'''
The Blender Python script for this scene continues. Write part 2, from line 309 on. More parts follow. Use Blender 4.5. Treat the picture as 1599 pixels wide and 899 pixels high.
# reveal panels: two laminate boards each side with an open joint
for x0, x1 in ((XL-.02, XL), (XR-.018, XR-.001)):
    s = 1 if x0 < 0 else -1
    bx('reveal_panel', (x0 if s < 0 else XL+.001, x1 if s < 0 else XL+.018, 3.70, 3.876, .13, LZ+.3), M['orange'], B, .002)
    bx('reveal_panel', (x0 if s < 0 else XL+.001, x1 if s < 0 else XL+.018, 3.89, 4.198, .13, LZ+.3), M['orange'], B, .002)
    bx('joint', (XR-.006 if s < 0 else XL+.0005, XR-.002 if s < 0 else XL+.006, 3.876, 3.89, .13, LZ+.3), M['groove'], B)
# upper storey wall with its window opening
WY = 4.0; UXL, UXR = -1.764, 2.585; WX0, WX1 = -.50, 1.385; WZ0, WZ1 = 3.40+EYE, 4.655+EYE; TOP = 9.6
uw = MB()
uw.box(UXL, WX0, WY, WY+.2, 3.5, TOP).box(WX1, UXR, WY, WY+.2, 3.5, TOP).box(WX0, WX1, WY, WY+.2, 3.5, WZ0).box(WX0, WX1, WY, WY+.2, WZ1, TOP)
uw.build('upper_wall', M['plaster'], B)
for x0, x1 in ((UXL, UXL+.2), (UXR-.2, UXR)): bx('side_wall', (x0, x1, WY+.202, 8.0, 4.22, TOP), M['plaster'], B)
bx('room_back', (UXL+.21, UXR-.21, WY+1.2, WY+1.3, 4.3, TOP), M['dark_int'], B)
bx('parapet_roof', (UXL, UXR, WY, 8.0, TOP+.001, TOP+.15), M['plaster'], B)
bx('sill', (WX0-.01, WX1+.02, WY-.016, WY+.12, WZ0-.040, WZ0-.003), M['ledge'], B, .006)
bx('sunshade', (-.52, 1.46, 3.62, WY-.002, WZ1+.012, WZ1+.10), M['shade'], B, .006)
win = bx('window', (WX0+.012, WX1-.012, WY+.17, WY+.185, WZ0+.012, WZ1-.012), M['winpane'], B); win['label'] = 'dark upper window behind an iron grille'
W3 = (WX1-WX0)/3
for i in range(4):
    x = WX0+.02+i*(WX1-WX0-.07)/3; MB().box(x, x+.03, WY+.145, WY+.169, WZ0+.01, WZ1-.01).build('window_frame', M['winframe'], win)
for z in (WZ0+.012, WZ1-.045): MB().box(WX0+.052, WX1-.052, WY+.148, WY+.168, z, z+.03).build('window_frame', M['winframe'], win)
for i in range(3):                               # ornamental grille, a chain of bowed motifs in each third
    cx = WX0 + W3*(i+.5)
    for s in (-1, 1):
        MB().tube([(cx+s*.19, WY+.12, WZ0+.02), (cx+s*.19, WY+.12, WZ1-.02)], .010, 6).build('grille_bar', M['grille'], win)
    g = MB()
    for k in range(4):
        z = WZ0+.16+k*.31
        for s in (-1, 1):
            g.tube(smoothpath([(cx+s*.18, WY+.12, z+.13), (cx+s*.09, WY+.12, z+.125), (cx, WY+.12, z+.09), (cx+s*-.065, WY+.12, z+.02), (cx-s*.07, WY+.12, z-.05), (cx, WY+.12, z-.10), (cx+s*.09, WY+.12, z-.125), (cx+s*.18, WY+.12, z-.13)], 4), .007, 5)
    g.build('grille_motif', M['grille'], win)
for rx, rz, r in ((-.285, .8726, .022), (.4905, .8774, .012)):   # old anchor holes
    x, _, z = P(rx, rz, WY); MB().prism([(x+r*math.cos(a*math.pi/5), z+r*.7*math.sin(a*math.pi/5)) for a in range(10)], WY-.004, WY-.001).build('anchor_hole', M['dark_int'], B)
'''
Quote each line of the data above exactly as written.

The Blender Python script for this scene continues. Write part 2, from line 309 on. More parts follow. Use Blender 4.5. Treat the picture as 1599 pixels wide and 899 pixels high.
# reveal panels: two laminate boards each side with an open joint
for x0, x1 in ((XL-.02, XL), (XR-.018, XR-.001)):
    s = 1 if x0 < 0 else -1
    bx('reveal_panel', (x0 if s < 0 else XL+.001, x1 if s < 0 else XL+.018, 3.70, 3.876, .13, LZ+.3), M['orange'], B, .002)
    bx('reveal_panel', (x0 if s < 0 else XL+.001, x1 if s < 0 else XL+.018, 3.89, 4.198, .13, LZ+.3), M['orange'], B, .002)
    bx('joint', (XR-.006 if s < 0 else XL+.0005, XR-.002 if s < 0 else XL+.006, 3.876, 3.89, .13, LZ+.3), M['groove'], B)
# upper storey wall with its window opening
WY = 4.0; UXL, UXR = -1.764, 2.585; WX0, WX1 = -.50, 1.385; WZ0, WZ1 = 3.40+EYE, 4.655+EYE; TOP = 9.6
uw = MB()
uw.box(UXL, WX0, WY, WY+.2, 3.5, TOP).box(WX1, UXR, WY, WY+.2, 3.5, TOP).box(WX0, WX1, WY, WY+.2, 3.5, WZ0).box(WX0, WX1, WY, WY+.2, WZ1, TOP)
uw.build('upper_wall', M['plaster'], B)
for x0, x1 in ((UXL, UXL+.2), (UXR-.2, UXR)): bx('side_wall', (x0, x1, WY+.202, 8.0, 4.22, TOP), M['plaster'], B)
bx('room_back', (UXL+.21, UXR-.21, WY+1.2, WY+1.3, 4.3, TOP), M['dark_int'], B)
bx('parapet_roof', (UXL, UXR, WY, 8.0, TOP+.001, TOP+.15), M['plaster'], B)
bx('sill', (WX0-.01, WX1+.02, WY-.016, WY+.12, WZ0-.040, WZ0-.003), M['ledge'], B, .006)
bx('sunshade', (-.52, 1.46, 3.62, WY-.002, WZ1+.012, WZ1+.10), M['shade'], B, .006)
win = bx('window', (WX0+.012, WX1-.012, WY+.17, WY+.185, WZ0+.012, WZ1-.012), M['winpane'], B); win['label'] = 'dark upper window behind an iron grille'
W3 = (WX1-WX0)/3
for i in range(4):
    x = WX0+.02+i*(WX1-WX0-.07)/3; MB().box(x, x+.03, WY+.145, WY+.169, WZ0+.01, WZ1-.01).build('window_frame', M['winframe'], win)
for z in (WZ0+.012, WZ1-.045): MB().box(WX0+.052, WX1-.052, WY+.148, WY+.168, z, z+.03).build('window_frame', M['winframe'], win)
for i in range(3):                               # ornamental grille, a chain of bowed motifs in each third
    cx = WX0 + W3*(i+.5)
    for s in (-1, 1):
        MB().tube([(cx+s*.19, WY+.12, WZ0+.02), (cx+s*.19, WY+.12, WZ1-.02)], .010, 6).build('grille_bar', M['grille'], win)
    g = MB()
    for k in range(4):
        z = WZ0+.16+k*.31
        for s in (-1, 1):
            g.tube(smoothpath([(cx+s*.18, WY+.12, z+.13), (cx+s*.09, WY+.12, z+.125), (cx, WY+.12, z+.09), (cx+s*-.065, WY+.12, z+.02), (cx-s*.07, WY+.12, z-.05), (cx, WY+.12, z-.10), (cx+s*.09, WY+.12, z-.125), (cx+s*.18, WY+.12, z-.13)], 4), .007, 5)
    g.build('grille_motif', M['grille'], win)
for rx, rz, r in ((-.285, .8726, .022), (.4905, .8774, .012)):   # old anchor holes
    x, _, z = P(rx, rz, WY); MB().prism([(x+r*math.cos(a*math.pi/5), z+r*.7*math.sin(a*math.pi/5)) for a in range(10)], WY-.004, WY-.001).build('anchor_hole', M['dark_int'], B)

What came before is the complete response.